The Supreme Court in particular often oversteps its boundaries, foraying into politics, culture and ideology.

Supreme Court President Asher Grunis 390 (R) (photo credit: REUTERS/Ronen Zvulun)
Supreme Court President Asher Grunis 390 (R)
(photo credit: REUTERS/Ronen Zvulun)
One of the basic principles of democracy is that no branch of government can choose itself. In Israel, the people choose the Knesset. The Knesset votes for the government. However, Israeli judges elect themselves through the Judicial Selection Committee. This must change.
The Judicial Selection Committee is a holdover from the Mapai days when Israel was governed by backroom deals. Like many exclusive clubs, the process is tainted by secrecy and control. Judges are selected by nine people, three of whom are justices of the Supreme Court. The committee sits in a small room. The deliberations are secret. There are no published minutes or records of the meeting.
The backgrounds of the candidates are often unknown, and the results of the votes are not announced. Not surprisingly, inside the room there is often a shuk-like atmosphere.
These same rules even apply for the selection of justices for the Supreme Court. However, for the Supreme Court, the prospective justice must receive a supermajority: seven of the nine votes. This gives the three Supreme Court justices on the committee enormous political leverage.
With the committee only choosing one type of judge, the Israeli people get a single result. And, since the court system is relatively closed, it is often in confrontation with an Israeli society that is more Jewish, more Zionist, more tolerant, less authoritarian and more open to new ideas than the courts.
The Supreme Court in particular often oversteps its boundaries, foraying into politics, culture and ideology.
Since the justices do not stand for election, they have no reason to restrain themselves. For example, in many rulings concerning the security fence, the Supreme Court used principles of human rights to advance Palestinian claims over land and olives trees rather than protecting the Israeli human right to basic security.
When the Supreme Court cancels Knesset laws “left and left,” the people are marginalized. The Knesset has its figurative hands tied behind its back, and often initiatives are stopped due to concern that the Supreme Court will cancel the law. A weakened Knesset has less control over the bureaucracy, opening the door for powerful individuals and groups to secure advantages for themselves.
Like the Knesset, the government is occasionally prevented from taking action because its own legal adviser cautions against risking an adverse ruling.
Working with other members of the Knesset, I have proposed several changes to the administration of the Judicial Selection Committee to make the process more open and democratic.
First, there should only be one justice from the Supreme Court sitting on the committee, and the two vacancies should be filled by individuals representing the Israeli people, whether Knesset members, ministers or lay persons. Second, the meetings should be open to the public, just like any other Knesset meeting, and the candidates should be announced, along with the vote tally. Third, there should be a published protocol of the meetings. Fourth, there should be no supermajority required for confirmation to the Supreme Court.

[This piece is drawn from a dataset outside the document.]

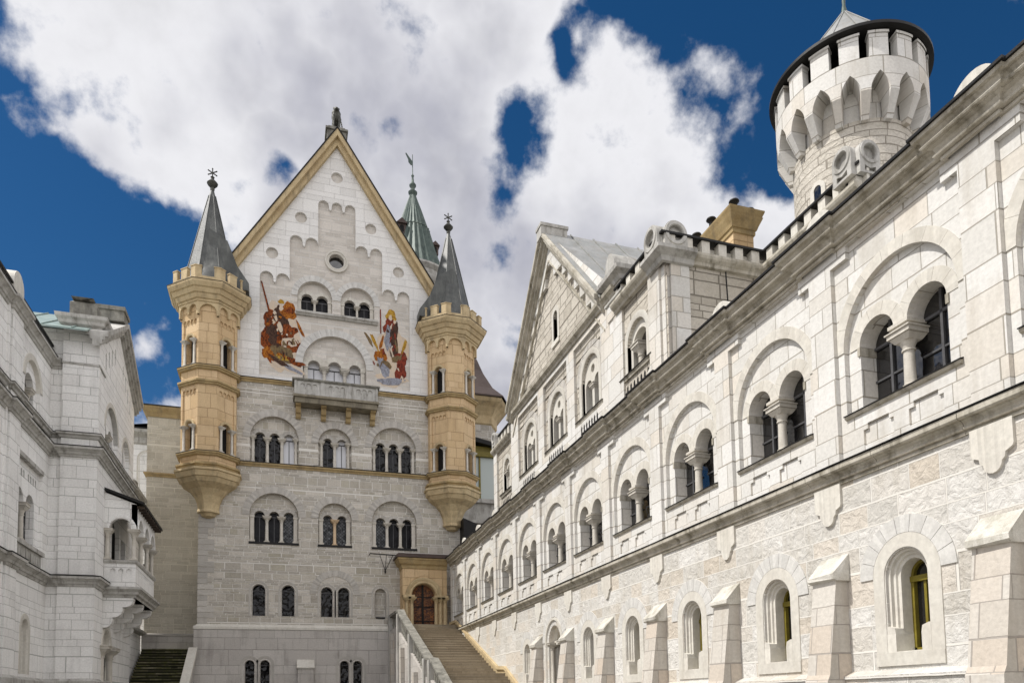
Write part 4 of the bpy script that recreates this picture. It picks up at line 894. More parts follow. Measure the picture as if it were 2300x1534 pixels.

To cynics who say that nothing can be done, I point to two important bills which I initiated in this Knesset. The “Bishara Law,” which canceled pension money and benefits to an MK suspected of helping Hezbollah, was also deemed “impossible” to pass. The Knesset approved it. The Referendum Law, which requires a supermajority in the Knesset or a referendum by the people before the government can surrender land, was also something that supposedly had “no chance.” It passed with 65 votes.
Israel needs a strong Supreme Court, but not one that usurps the power of the people, the government, or the Knesset. The Knesset must have the ability to do its job: to represent the people of Israel. The government must be able to administer the state. The judiciary must rule on cases and controversies, not make policy decisions. And, the people must direct the course of Israeli democracy.
Making decisive changes to the Judicial Selection Committee will strengthen Israeli democracy by removing a legacy of the days when Israel was ruled by committee.
The writer is chairman of the Knesset House Committee and a Likud MK.